Repeat the data verbatim.

>> Start DATA SEGMENT

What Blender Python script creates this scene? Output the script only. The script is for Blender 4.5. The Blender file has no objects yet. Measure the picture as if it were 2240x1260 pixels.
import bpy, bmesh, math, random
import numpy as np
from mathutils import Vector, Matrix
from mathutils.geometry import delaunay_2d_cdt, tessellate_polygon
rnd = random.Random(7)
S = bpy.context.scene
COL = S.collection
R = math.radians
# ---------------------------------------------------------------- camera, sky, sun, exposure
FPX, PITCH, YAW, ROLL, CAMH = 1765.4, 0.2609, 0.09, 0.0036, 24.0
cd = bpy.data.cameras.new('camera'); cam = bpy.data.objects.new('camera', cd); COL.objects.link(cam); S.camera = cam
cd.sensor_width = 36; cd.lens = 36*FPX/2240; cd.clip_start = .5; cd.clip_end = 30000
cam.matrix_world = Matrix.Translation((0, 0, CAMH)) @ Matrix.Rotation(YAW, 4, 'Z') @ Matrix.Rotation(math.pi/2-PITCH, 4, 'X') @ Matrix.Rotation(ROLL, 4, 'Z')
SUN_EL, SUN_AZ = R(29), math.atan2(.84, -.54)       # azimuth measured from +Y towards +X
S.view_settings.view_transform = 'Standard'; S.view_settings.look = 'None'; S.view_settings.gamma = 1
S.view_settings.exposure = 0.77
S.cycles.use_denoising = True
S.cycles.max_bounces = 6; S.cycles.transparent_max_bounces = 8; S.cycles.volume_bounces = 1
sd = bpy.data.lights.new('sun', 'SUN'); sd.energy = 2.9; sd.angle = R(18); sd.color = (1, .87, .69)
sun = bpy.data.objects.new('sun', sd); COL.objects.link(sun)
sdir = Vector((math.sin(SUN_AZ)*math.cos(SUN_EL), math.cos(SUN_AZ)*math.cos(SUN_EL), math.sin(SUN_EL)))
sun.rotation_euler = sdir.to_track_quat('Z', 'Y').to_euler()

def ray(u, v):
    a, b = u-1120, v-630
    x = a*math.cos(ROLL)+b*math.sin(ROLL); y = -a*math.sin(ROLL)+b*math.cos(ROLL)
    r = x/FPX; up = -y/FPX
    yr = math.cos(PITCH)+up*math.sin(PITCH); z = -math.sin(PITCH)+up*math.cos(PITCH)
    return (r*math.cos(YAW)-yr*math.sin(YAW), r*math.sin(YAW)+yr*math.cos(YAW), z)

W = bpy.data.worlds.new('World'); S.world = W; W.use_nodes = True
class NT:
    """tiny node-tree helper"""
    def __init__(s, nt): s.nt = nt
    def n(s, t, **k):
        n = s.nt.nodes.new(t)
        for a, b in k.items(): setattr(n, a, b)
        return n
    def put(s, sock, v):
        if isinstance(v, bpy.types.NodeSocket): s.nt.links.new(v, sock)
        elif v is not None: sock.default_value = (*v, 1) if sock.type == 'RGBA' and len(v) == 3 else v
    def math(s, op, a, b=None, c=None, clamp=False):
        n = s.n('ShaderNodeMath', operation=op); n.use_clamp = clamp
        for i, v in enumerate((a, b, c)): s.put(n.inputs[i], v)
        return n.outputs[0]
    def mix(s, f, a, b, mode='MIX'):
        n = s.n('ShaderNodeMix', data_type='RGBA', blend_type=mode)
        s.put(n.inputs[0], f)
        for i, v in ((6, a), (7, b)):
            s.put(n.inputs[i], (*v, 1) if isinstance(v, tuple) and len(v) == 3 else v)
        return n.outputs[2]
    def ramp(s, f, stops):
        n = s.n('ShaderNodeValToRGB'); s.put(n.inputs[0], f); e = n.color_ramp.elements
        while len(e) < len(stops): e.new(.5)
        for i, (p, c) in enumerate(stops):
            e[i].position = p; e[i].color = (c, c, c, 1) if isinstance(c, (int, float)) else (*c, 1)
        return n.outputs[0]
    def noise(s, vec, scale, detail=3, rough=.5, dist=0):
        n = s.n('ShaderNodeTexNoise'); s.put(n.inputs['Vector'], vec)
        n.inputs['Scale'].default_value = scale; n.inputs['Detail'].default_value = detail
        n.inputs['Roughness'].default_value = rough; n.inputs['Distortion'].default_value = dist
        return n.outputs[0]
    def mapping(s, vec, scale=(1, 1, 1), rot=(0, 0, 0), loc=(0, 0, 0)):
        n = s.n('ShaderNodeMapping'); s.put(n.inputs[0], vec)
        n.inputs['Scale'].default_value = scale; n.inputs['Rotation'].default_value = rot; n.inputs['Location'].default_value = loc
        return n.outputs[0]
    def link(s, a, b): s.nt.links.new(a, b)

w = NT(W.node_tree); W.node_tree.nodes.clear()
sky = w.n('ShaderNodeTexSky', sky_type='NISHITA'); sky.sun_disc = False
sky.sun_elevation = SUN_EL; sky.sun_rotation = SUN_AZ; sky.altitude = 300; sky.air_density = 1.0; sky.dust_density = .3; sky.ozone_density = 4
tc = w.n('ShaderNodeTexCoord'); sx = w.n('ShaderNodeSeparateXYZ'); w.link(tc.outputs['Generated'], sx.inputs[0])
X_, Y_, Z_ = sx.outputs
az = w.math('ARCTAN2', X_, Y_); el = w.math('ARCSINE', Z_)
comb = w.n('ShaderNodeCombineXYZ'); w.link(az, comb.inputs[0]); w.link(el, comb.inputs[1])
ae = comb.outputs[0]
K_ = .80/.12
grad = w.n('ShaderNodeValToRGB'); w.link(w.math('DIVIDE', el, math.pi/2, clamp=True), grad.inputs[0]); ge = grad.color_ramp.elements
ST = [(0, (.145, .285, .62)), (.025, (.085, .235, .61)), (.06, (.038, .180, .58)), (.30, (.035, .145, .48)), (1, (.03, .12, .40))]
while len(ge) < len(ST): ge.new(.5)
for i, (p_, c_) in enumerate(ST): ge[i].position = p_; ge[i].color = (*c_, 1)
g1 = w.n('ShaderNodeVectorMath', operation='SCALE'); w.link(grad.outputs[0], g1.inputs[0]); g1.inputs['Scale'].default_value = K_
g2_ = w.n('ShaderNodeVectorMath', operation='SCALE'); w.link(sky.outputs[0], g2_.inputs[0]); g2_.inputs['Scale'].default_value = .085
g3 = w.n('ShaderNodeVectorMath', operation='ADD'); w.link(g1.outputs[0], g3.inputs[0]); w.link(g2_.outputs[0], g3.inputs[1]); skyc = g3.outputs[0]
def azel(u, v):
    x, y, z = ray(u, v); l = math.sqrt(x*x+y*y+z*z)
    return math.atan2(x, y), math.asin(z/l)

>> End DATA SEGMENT

=== THE OUTPUT ===
What Blender Python script creates this scene? Output the script only. The script is for Blender 4.5. The Blender file has no objects yet. Measure the picture as if it were 2240x1260 pixels.
import bpy, bmesh, math, random
import numpy as np
from mathutils import Vector, Matrix
from mathutils.geometry import delaunay_2d_cdt, tessellate_polygon
rnd = random.Random(7)
S = bpy.context.scene
COL = S.collection
R = math.radians
# ---------------------------------------------------------------- camera, sky, sun, exposure
FPX, PITCH, YAW, ROLL, CAMH = 1765.4, 0.2609, 0.09, 0.0036, 24.0
cd = bpy.data.cameras.new('camera'); cam = bpy.data.objects.new('camera', cd); COL.objects.link(cam); S.camera = cam
cd.sensor_width = 36; cd.lens = 36*FPX/2240; cd.clip_start = .5; cd.clip_end = 30000
cam.matrix_world = Matrix.Translation((0, 0, CAMH)) @ Matrix.Rotation(YAW, 4, 'Z') @ Matrix.Rotation(math.pi/2-PITCH, 4, 'X') @ Matrix.Rotation(ROLL, 4, 'Z')
SUN_EL, SUN_AZ = R(29), math.atan2(.84, -.54)       # azimuth measured from +Y towards +X
S.view_settings.view_transform = 'Standard'; S.view_settings.look = 'None'; S.view_settings.gamma = 1
S.view_settings.exposure = 0.77
S.cycles.use_denoising = True
S.cycles.max_bounces = 6; S.cycles.transparent_max_bounces = 8; S.cycles.volume_bounces = 1
sd = bpy.data.lights.new('sun', 'SUN'); sd.energy = 2.9; sd.angle = R(18); sd.color = (1, .87, .69)
sun = bpy.data.objects.new('sun', sd); COL.objects.link(sun)
sdir = Vector((math.sin(SUN_AZ)*math.cos(SUN_EL), math.cos(SUN_AZ)*math.cos(SUN_EL), math.sin(SUN_EL)))
sun.rotation_euler = sdir.to_track_quat('Z', 'Y').to_euler()

def ray(u, v):
    a, b = u-1120, v-630
    x = a*math.cos(ROLL)+b*math.sin(ROLL); y = -a*math.sin(ROLL)+b*math.cos(ROLL)
    r = x/FPX; up = -y/FPX
    yr = math.cos(PITCH)+up*math.sin(PITCH); z = -math.sin(PITCH)+up*math.cos(PITCH)
    return (r*math.cos(YAW)-yr*math.sin(YAW), r*math.sin(YAW)+yr*math.cos(YAW), z)

W = bpy.data.worlds.new('World'); S.world = W; W.use_nodes = True
class NT:
    """tiny node-tree helper"""
    def __init__(s, nt): s.nt = nt
    def n(s, t, **k):
        n = s.nt.nodes.new(t)
        for a, b in k.items(): setattr(n, a, b)
        return n
    def put(s, sock, v):
        if isinstance(v, bpy.types.NodeSocket): s.nt.links.new(v, sock)
        elif v is not None: sock.default_value = (*v, 1) if sock.type == 'RGBA' and len(v) == 3 else v
    def math(s, op, a, b=None, c=None, clamp=False):
        n = s.n('ShaderNodeMath', operation=op); n.use_clamp = clamp
        for i, v in enumerate((a, b, c)): s.put(n.inputs[i], v)
        return n.outputs[0]
    def mix(s, f, a, b, mode='MIX'):
        n = s.n('ShaderNodeMix', data_type='RGBA', blend_type=mode)
        s.put(n.inputs[0], f)
        for i, v in ((6, a), (7, b)):
            s.put(n.inputs[i], (*v, 1) if isinstance(v, tuple) and len(v) == 3 else v)
        return n.outputs[2]
    def ramp(s, f, stops):
        n = s.n('ShaderNodeValToRGB'); s.put(n.inputs[0], f); e = n.color_ramp.elements
        while len(e) < len(stops): e.new(.5)
        for i, (p, c) in enumerate(stops):
            e[i].position = p; e[i].color = (c, c, c, 1) if isinstance(c, (int, float)) else (*c, 1)
        return n.outputs[0]
    def noise(s, vec, scale, detail=3, rough=.5, dist=0):
        n = s.n('ShaderNodeTexNoise'); s.put(n.inputs['Vector'], vec)
        n.inputs['Scale'].default_value = scale; n.inputs['Detail'].default_value = detail
        n.inputs['Roughness'].default_value = rough; n.inputs['Distortion'].default_value = dist
        return n.outputs[0]
    def mapping(s, vec, scale=(1, 1, 1), rot=(0, 0, 0), loc=(0, 0, 0)):
        n = s.n('ShaderNodeMapping'); s.put(n.inputs[0], vec)
        n.inputs['Scale'].default_value = scale; n.inputs['Rotation'].default_value = rot; n.inputs['Location'].default_value = loc
        return n.outputs[0]
    def link(s, a, b): s.nt.links.new(a, b)

w = NT(W.node_tree); W.node_tree.nodes.clear()
sky = w.n('ShaderNodeTexSky', sky_type='NISHITA'); sky.sun_disc = False
sky.sun_elevation = SUN_EL; sky.sun_rotation = SUN_AZ; sky.altitude = 300; sky.air_density = 1.0; sky.dust_density = .3; sky.ozone_density = 4
tc = w.n('ShaderNodeTexCoord'); sx = w.n('ShaderNodeSeparateXYZ'); w.link(tc.outputs['Generated'], sx.inputs[0])
X_, Y_, Z_ = sx.outputs
az = w.math('ARCTAN2', X_, Y_); el = w.math('ARCSINE', Z_)
comb = w.n('ShaderNodeCombineXYZ'); w.link(az, comb.inputs[0]); w.link(el, comb.inputs[1])
ae = comb.outputs[0]
K_ = .80/.12
grad = w.n('ShaderNodeValToRGB'); w.link(w.math('DIVIDE', el, math.pi/2, clamp=True), grad.inputs[0]); ge = grad.color_ramp.elements
ST = [(0, (.145, .285, .62)), (.025, (.085, .235, .61)), (.06, (.038, .180, .58)), (.30, (.035, .145, .48)), (1, (.03, .12, .40))]
while len(ge) < len(ST): ge.new(.5)
for i, (p_, c_) in enumerate(ST): ge[i].position = p_; ge[i].color = (*c_, 1)
g1 = w.n('ShaderNodeVectorMath', operation='SCALE'); w.link(grad.outputs[0], g1.inputs[0]); g1.inputs['Scale'].default_value = K_
g2_ = w.n('ShaderNodeVectorMath', operation='SCALE'); w.link(sky.outputs[0], g2_.inputs[0]); g2_.inputs['Scale'].default_value = .085
g3 = w.n('ShaderNodeVectorMath', operation='ADD'); w.link(g1.outputs[0], g3.inputs[0]); w.link(g2_.outputs[0], g3.inputs[1]); skyc = g3.outputs[0]
def azel(u, v):
    x, y, z = ray(u, v); l = math.sqrt(x*x+y*y+z*z)
    return math.atan2(x, y), math.asin(z/l)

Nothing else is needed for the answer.